I was listening to the noble Lord, Lord Blunkett, earlier; I did not interrupt, but the Long Title has no interpreted legal force. It is called the English Devolution and Community Empowerment Bill, and that is a means of citation, but the Long Title does not mention community empowerment. In effect, you can look at what the Bill is called but then you look at the Long Title and it just makes provision about various forms of authorities. It does not actually say that the purpose of the Bill is to devolve power or to empower communities. It is our job to ensure that the Bill really does that. Clause 60 ought to be about community empowerment, which is where my Amendment 208 comes from. In so far as there should be guidance to local authorities on how they go about creating effective neighbourhood governance, it should be geared towards empowering and engaging local communities. It is not necessarily the case that that would happen.

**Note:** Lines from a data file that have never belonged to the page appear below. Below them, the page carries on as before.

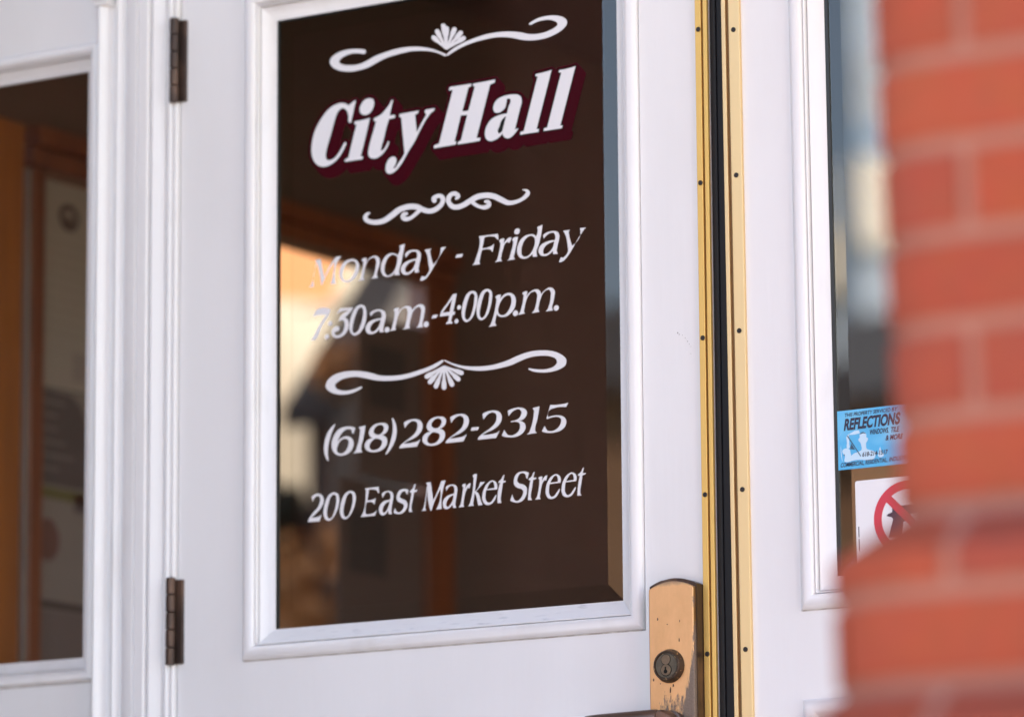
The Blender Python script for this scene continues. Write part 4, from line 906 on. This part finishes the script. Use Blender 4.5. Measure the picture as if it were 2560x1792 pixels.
PIT = 0.0670; PHASE = 0; XJ = float(at(2418, 480, -1.82)[0])
def make_pier(name, cx, cy, hw0, taper, r, label, steps, phase, XJ, top=3.72, mats=None):
    """battered rounded pier; hw0 half width at z = 1.2, steps = [(z top, extra half width)]"""
    root = empty(name, (cx, cy, 0), label, 'brick column', 'brick porch columns')
    bk = MB(); mo = MB()
    nrow = int(top / PIT)
    def ex_(z):
        e = 0.0
        for zt_, ex in steps:
            if z < zt_: e = ex
        return e
    def hw(z): return hw0 - (z - 1.2) * taper + ex_(z)
    H = PIT - 0.0128
    lv = []
    for i in range(nrow):
        z0 = i * PIT + ROWOFF; z1 = z0 + H
        h0 = hw(z0 + 0.02) + (z0 + 0.02 - z0) * taper; h1 = h0 - H * taper; rr = r + ex_(z0 + 0.02)
        per = 4 * (2 * (h0 - rr) + math.pi * rr / 2); nb = max(4, int(round(per / 0.2135))); nb += nb % 2
        off = (XJ - (cx - h0 + rr)) * nb / per + (0.5 if (i + phase) % 2 else 0.0)
        g_ = 0.0062 / per
        up = ex_(z0 + 0.02) - ex_(z1 + PIT * 0.5)            # a plinth course: its upper arris is sloped back to the shaft
        lev_ = [(h0, z0, rr), (h1, z1, rr)] if up < 0.001 else [(h0, z0, rr), (h0, z1 - 0.030, rr), (h1 - up * 0.9, z1, rr - up * 0.9)]
        for b_ in range(nb):
            s0 = (b_ + off) / nb + g_; s1 = (b_ + 1 + off) / nb - g_
            n = 10; v = []; f = []
            for q in range(n + 1):
                s = s0 + (s1 - s0) * q / n
                for hh, z_, r_ in lev_:
                    (px, py), (nx_, ny_) = rsq(hh, r_, s)
                    v.append((cx + px, cy + py, z_)); v.append((cx + px - nx_ * 0.05, cy + py - ny_ * 0.05, z_))
            M_ = 2 * len(lev_)
            for q in range(n):
                a = M_ * q; e = a + M_
                for l_ in range(len(lev_) - 1): f.append((a + 2 * l_, e + 2 * l_, e + 2 * l_ + 2, a + 2 * l_ + 2))
                f += [(a + M_ - 2, e + M_ - 2, e + M_ - 1, a + M_ - 1), (a, a + 1, e + 1, e)]
            o_ = M_ * n
            for l_ in range(len(lev_) - 1): f += [(2 * l_, 2 * l_ + 2, 2 * l_ + 3, 2 * l_ + 1), (o_ + 2 * l_, o_ + 2 * l_ + 1, o_ + 2 * l_ + 3, o_ + 2 * l_ + 2)]
            bk.add(v, f)
        lv.append((z0 - (PIT - H), h0)); lv.append((z1, h1))
    # mortar core, a few millimetres back; the steps show as ledges
    n = 96; prev = None; v = []; f = []; ring = 0
    pr = []
    for i in range(nrow):
        za = i * PIT + ROWOFF - (PIT - H) * 0.5; zb = za + PIT; h = hw(i * PIT + ROWOFF + 0.02)
        e_ = ex_(i * PIT + ROWOFF + 0.02); up = e_ - ex_((i + 1) * PIT + ROWOFF + 0.02); pr += [(za, h + 0.0005 - 0.004, e_), (zb - 0.036, h - 0.004, e_), (zb - 0.0002, h - PIT * taper - 0.004 - up, e_ - up)]
    for z_, h, e_ in pr:
        for q in range(n):
            (px, py), _ = rsq(h, r + e_, q / n); v.append((cx + px, cy + py, z_))
    for i in range(len(pr) - 1):
        for q in range(n): f.append((i * n + q, i * n + (q + 1) % n, (i + 1) * n + (q + 1) % n, (i + 1) * n + q))
    f.append(tuple(range(n))); f.append(tuple((len(pr) - 1) * n + q for q in range(n)))
    mo.add(v, f)
    bk.build('bricks', (mats or (BRICK, MORTAR))[0], root); mo.build('mortar', (mats or (BRICK, MORTAR))[1], root, smooth=30)
    return root
random.seed(11)
# course joints sit at z = 1.3717, 1.3051, 1.2424 ... on the picture's column
ROWOFF = 1.2934 - PIT * int(1.2934 / PIT)
PHW, PR = 0.30, 0.055
make_pier('brick_column', 1.4485 + PHW, -1.82 + PHW, PHW, -0.020, PR, 'round cornered red orange brick column standing in front of the right door', [(1.019, 0.052), (0.885, 0.100)], PHASE, XJ)
ROWOFF = 0.011
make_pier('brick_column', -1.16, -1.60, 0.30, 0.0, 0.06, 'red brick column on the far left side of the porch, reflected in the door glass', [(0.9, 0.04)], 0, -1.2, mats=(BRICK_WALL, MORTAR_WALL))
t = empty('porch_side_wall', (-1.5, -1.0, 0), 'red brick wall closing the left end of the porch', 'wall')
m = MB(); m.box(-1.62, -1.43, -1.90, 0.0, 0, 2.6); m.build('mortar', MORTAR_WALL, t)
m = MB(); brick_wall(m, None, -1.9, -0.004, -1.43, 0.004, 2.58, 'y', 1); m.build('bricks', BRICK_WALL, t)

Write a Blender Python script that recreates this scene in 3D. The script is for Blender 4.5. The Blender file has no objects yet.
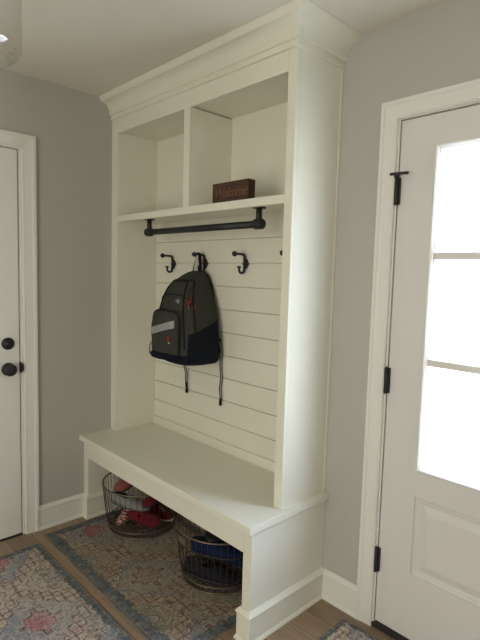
import bpy, bmesh, math, random
from mathutils import Vector, Matrix
random.seed(7)
S = bpy.context.scene
C = S.collection

# ------------------------------------------------------------------ camera
cam_d = bpy.data.cameras.new('camera'); cam = bpy.data.objects.new('camera', cam_d); C.objects.link(cam)
S.camera = cam
cam_d.sensor_fit = 'VERTICAL'; cam_d.sensor_height = 32.0; cam_d.lens = 500.0 / 640 * 32.0
right = Vector((0.68704750, 0.72608950, 0.02756394))
up = Vector((-0.08461573, 0.04227394, 0.99551648))
fwd = Vector((-0.72166883, 0.68629947, -0.09048280))
M3 = Matrix((right, up, -fwd)).transposed()
cam.matrix_world = Matrix.Translation((2.6778, -1.7783, 1.4417)) @ M3.to_4x4()
cam_d.clip_start = 0.02

# ------------------------------------------------------------------ world, light, exposure
S.view_settings.view_transform = 'Standard'; S.view_settings.look = 'None'
S.view_settings.gamma = 1; S.view_settings.use_curve_mapping = False
S.view_settings.exposure = 1.10
world = bpy.data.worlds.new('overcast_sky'); S.world = world; world.use_nodes = True
wn = world.node_tree.nodes; wl = world.node_tree.links
bg = wn['Background']; bg.inputs['Strength'].default_value = 7.9
geo = wn.new('ShaderNodeTexCoord'); sep = wn.new('ShaderNodeSeparateXYZ'); ramp = wn.new('ShaderNodeValToRGB')
wl.new(geo.outputs['Generated'], sep.inputs[0]); wl.new(sep.outputs['Z'], ramp.inputs[0]); wl.new(ramp.outputs[0], bg.inputs['Color'])
ramp.color_ramp.elements[0].position = 0.0; ramp.color_ramp.elements[0].color = (0.85, 0.885, 0.96, 1)
ramp.color_ramp.elements[1].position = 0.5; ramp.color_ramp.elements[1].color = (0.80, 0.92, 1.22, 1)

def portal(name, loc, rot, sx, sy):
    l = bpy.data.lights.new(name, 'AREA'); l.shape = 'RECTANGLE'; l.size = sx; l.size_y = sy
    l.cycles.is_portal = True
    o = bpy.data.objects.new(name, l); C.objects.link(o); o.location = loc; o.rotation_euler = rot
    return o
portal('door_glass_portal', (2.125, 0.06, 1.32), (-math.pi/2, 0, 0), 0.62, 1.2)          # faces -y
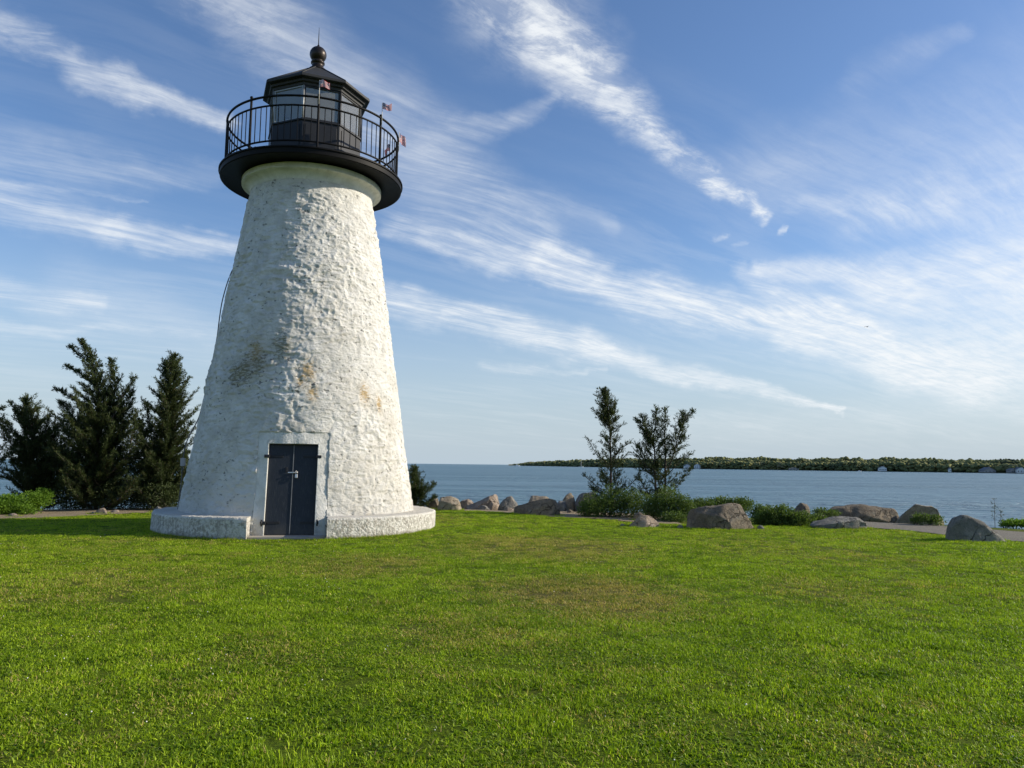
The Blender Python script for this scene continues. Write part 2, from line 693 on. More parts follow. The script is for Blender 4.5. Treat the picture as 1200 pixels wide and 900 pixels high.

I live in Suffolk. My noble friend Lady Scott of Bybrook and I were both at the same meeting where the intention—it may be intention in many places—is to create neighbourhood governance. This is, in essence, the elected members of the unitary authorities forming a committee for an area. I do not say that that is irrelevant to this purpose, but it is not the same thing as town and parish councils, which have their own identity, their own powers, their own connections and relationships with all the people who live in that precise area. I come back to the word “identity” because, as all noble Lords understand, political identity is very important in how one creates political and organisational governance structures. The starting point for government structures should be: what is one’s political identity? As it happens, in Suffolk, most people probably identify with their town or parish. That is where they start from. My proposition is terribly simple, which is that towns and parish councils should be, wherever possible, strengthened and their functions maintained or enhanced by this process of local authorities creating effective neighbourhood governance.